All monitoring data was hosted on Amey Consulting’s secure Azure cloud, processed and presented graphically using Trimble T4D software. This has enabled multiple stakeholders to gain access to historic and live data in real time, understand trends, correlation with temperature and weather conditions, but more importantly see the effect of the construction activity on the tunnel.


Back-analysis consists of obtaining more realistic parameters of the soil by using the displacements measured by monitoring sensors. The sensors are represented and linked to a Finite Element Model. Installation of monitoring sensors at the invert of the tunnel, where maximum displacements were expected, was not feasible. Therefore, back-analysis technology (Daarwin) was implemented to calibrate the geotechnical stiffness parameters using readings taken in areas of the tunnel cross section other than the invert.

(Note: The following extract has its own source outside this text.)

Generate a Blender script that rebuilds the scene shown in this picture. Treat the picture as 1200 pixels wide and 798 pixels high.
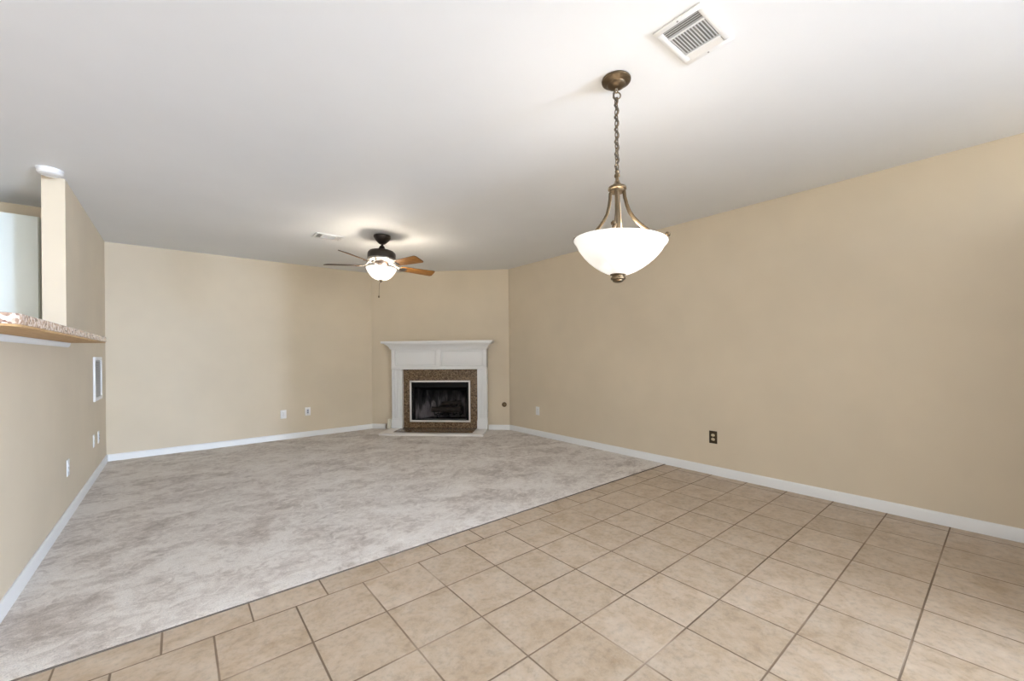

This allowed for a more precise estimation of the displacements at the tunnel invert.

Throughout the project, 3D laser scans were undertaken to accurately build an archive of the geometry through time, with a particular focus on when the tunnel is totally stripped of all 11,000 tonnes of material. The results of the point clouds have allowed us to produce change detection ‘Heatmaps’, again translating technical movement data into intuitive graphical results.


The monitoring system recorded lower displacements than those estimated using FEA during the excavation activities at the East Gasworks Tunnel. This indicated that the stiffness parameter values used in the previous 3D Finite Elements Analysis were lower than real. The back-analysis revealed that the real stiffness parameters of the London Clay were greater than those utilized in the previous Finite Elements Analysis.


The overall system design proved to be up to the task of measuring accurately, reliably and robustly. This meant that reassurance was provided for the site personnel that the tunnel was reacting in a manner that was within safe engineering tolerances. It also provided reassurance to the asset owner (Network Rail) that the tunnel as a whole (eastern, central and western bores) was structurally integral, and safe for the travelling public.